Lord Monckton. Enough said.

3) Religion’s ability to motivate

Religion can play a key role in uniting factional groups to combat the effects of climate change. Given the shared characteristics and values of most religions it is understandable that churches, mosques and synagogues joining together to raise awareness of the problem of AGW can be of real value. They can also raise funds to help those most affected by AGW and help lobby to create change at a political level –religious lobbying groups have traditionally wielded a strong influence over political parties across the world, especially in the U.S.

A 2009 essay from The Economist has the correct sentiment, it reads “as environmentally minded clerics, and greens with a spiritual bent, confer in increasing numbers, in particular over climate change, acquaintances are being struck that transcend many ethnic, ideological and theological obstacles.”
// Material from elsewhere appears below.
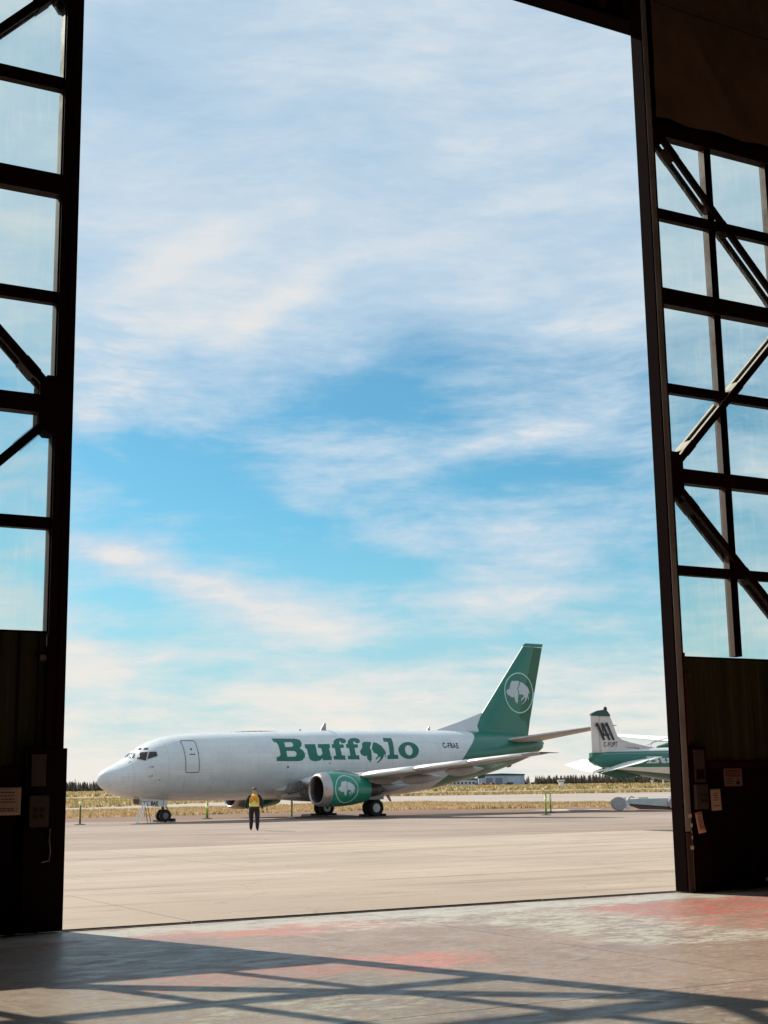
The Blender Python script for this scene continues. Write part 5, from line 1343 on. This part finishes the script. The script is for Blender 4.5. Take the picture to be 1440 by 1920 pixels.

This is also the opinion of Oxford Zoologist Lord Robert May, a former President of the Royal Society, who has stated that religious cooperation is absolutely necessary for survival on this planet. On top of this a necessary unification may be between the religious and the scientific community: two communities drifting ever further apart, in part encouraged by the rise of the New Atheism – the rise in popularity of Atheism and it’s promotion of science as the antithesis of religion.

The New Atheism may prove to be a stumbling block in this unification of religion and environmental activism: when Lord May announced that religion can play a role in promoting science he was denounced by fellow secularists as a traitor. For success in the cooperation of the scientific and religious communities to become a possibility there will need to be a degree of flexibility and ideological compromise between them.

One thing is for certain though, that when it comes to raising awareness of key issues education is, of course, the key. Religious schools make up a large number of the world’s schools and, along with other religious institutions, have a tremendous reach and influence. Investing in the youth that fill these schools by educating them about climate change and how to act would be an admiral goal to pursue and one that is surely feasible.

The moral element of religion is, after all, a powerful one. One might be driven to act by the belief that God would divinely command such action. After all, religious leaders have encouraged such horrific actions in the past; why not use the influence for something more positive?

These are the three intersections that I find most notable. All of them have the ability to influence public perception of both the reality of climate change and the necessity of sustainability for better or for worse. The key, I believe, to strong action is what Kevin Rudd would call a ‘conceptual synthesis’ between religious groups and climate activists.